Maximum Length of Repeated Subarray解题报告

题目链接Maximum Length of Repeated Subarray

题目描述:

Given two integer arrays A and B, return the maximum length of an subarray that appears in both arrays.

Example 1:
Input:
A: [1,2,3,2,1]
B: [3,2,1,4,7]
Output: 3
Explanation:
The repeated subarray with maximum length is [3, 2, 1].
Note:
1 <= len(A), len(B) <= 1000
0 <= A[i], B[i] < 100

简单来说，就是求两个数组的最长公共子数组的长度。容易想到用动态规划来解决。将问题看成是求公共子数组中分别以

A[i],B[j]

结尾的数组最大长度。其中

0 <= i < len(A); 0 <= j < len(B)

。

设dp[i][j]是以A[i],B[j]结尾的公共子数组的最大长度。
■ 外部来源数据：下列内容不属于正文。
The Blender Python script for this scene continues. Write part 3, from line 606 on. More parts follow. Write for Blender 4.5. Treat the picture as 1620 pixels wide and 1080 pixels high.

在上面的例子中dp[0][2] = 1, dp[4][2] = 3 dp[4][3] = 0

这样自然得到一个二维的动态规划方程:

if A[i] == B[j]
dp[i][j] = dp[i-1][j-1] + 1
else
dp[i][j] = 0

然后二维数组的最大值就是问题的解了

C++实现代码

class Solution {
public:
int findLength(vector<int>& A, vector<int>& B) {
int len1 = A.size();
int len2 = B.size();
int max = 0;
if(len1 == 0 || len2 == 0){
return 0;
}
int **dp = new int*[len1];
for(int i = 0; i < len1; i++){
dp[i] = new int[len2];
for(int j = 0; j < len2; j++){
dp[i][j] = 0;
}
}

for(int i = 0; i < len1; i++){
for(int j = 0; j < len2; j++){
if(i == 0 || j == 0){
if(A[i] == B[j]){
dp[i][j] = 1;
}
}else{
if(A[i] == B[j]){
dp[i][j] = dp[i-1][j-1] + 1;//动态规划方程
}
}
max = dp[i][j] > max ? dp[i][j] : max;
}
}
return max;
}
};

实现过程中涉及到二维数组的初始化和处理下标等细节问题，不过算法的核心就是那个动态规划方程。